Bartın’ın Amasra ilçesinde yer alan Amastris Antik Kenti’nde yürütülen kazı ve restorasyon çalışmalarında, Roma dönemine tarihlenen stoa yapısında Yunan mitolojisinin simge figürlerinden Medusa’nın ender rastlanan gülümseyen tasviri keşfedildi.

Bartın Üniversitesi (BARÜ) tarafından üç yıl önce başlatılan kurtarma kazıları kapsamında ortaya çıkarılan bulgular, antik kentin geçmişte anıtsal ve görkemli yapılara ev sahipliği yaptığını ortaya koydu. Çalışmalar, BARÜ Arkeoloji Uygulama ve Araştırma Merkezi Müdürü Prof. Dr. Fatma Bağdatlı Çam başkanlığında yaklaşık 2 bin 850 metrekarelik alanda sürdürülüyor.

Doğal afetler sonucu yıkıldığı belirlenen Roma dönemine ait stoa yapısı, 9 metreyi bulan mermer sütunlarıyla dikkat çekiyor. Korint düzeninde inşa edilen yapı, orijinal mimari parçalar kullanılarak aslına uygun şekilde restore ediliyor. Kültür ve Turizm Bakanlığı Kültür Varlıkları ve Müzeler Genel Müdürlüğünün izniyle, Türkiye Petrolleri Anonim Ortaklığının destekleriyle yürütülen çalışmalara farklı üniversitelerden akademisyenler ve öğrenciler de katkı sağlıyor.

Yıl sonuna kadar tamamlanacak

“Geleceğe Miras” projesi kapsamında uygulanan anastylosis yöntemiyle bugüne kadar üç sütun ayağa kaldırılırken, diğer dört sütun ve yapıya ait mimari bloklar, tavan kasetleri ve özgün parçalar da gün yüzüne çıkarıldı. Çalışmaların yıl sonuna kadar tamamlanması ve alanın önemli bir turizm destinasyonu haline getirilmesi hedefleniyor.

Amastris Antik Kentinde Dikkat Ceken Kesif Medusa Bu Kez Gulumsuyor (2)
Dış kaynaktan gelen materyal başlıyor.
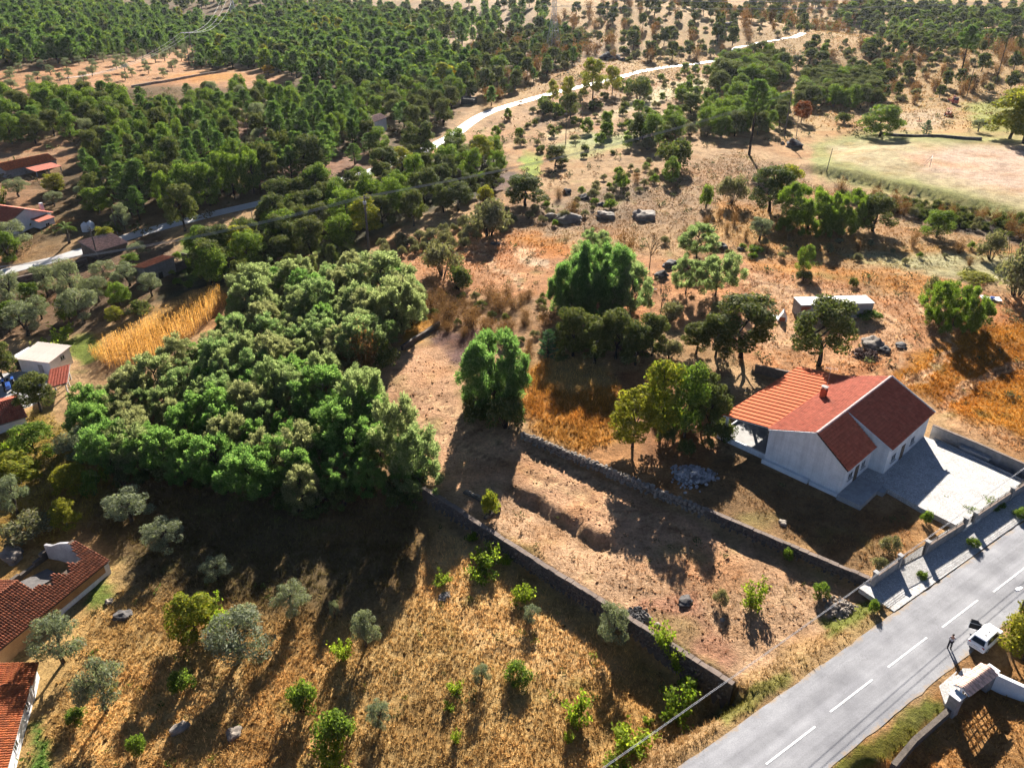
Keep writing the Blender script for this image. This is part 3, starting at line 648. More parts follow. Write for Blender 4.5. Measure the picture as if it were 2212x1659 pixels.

Kazı çalışmasında yeni keşif

Kazı çalışmalarının en dikkat çekici bulgularından biri ise, mermer bloklar üzerine yerleştirilen tavan kasetleri üzerinde yer alan Medusa figürü oldu. Genellikle korkutucu yüz ifadesiyle tasvir edilen Medusa’nın bu örnekte çocuk yüzünü andıran ve gülümseyen bir biçimde betimlenmesi, bilim dünyasında da heyecan yarattı.

Nadir örnek

Prof. Dr. Fatma Bağdatlı Çam, yapının yalnızca mimari açıdan değil, Roma dönemindeki sosyal yaşam ve refah düzeyine ilişkin önemli veriler sunduğunu belirterek, alanın agora ya da forum işlevi gördüğünü vurguladı. Antik kentte daha önce Büyük İskender başı, Nymphe ve Lares heykelleri, muskalar, sikkeler ve yazıt parçaları bulunduğunu hatırlatan Çam, gülümseyen Medusa figürünün ise son derece nadir bir örnek olduğunu ifade etti.

Çam, “Medusa genellikle koruyuculuk amacıyla korkutucu bir figür olarak kullanılır. Ancak bu tasvir, tıpkı bir Eros gibi huzur ve refahı simgeliyor. Bu durum, hem yapı hem de antik kentin bütünü açısından bize büyük umut veriyor” dedi.

Kazı ve restorasyon çalışmalarının planlandığı şekilde ilerlemesi halinde, alanın 2026 sonu ya da 2027 başında kısmen ziyarete açılması hedefleniyor.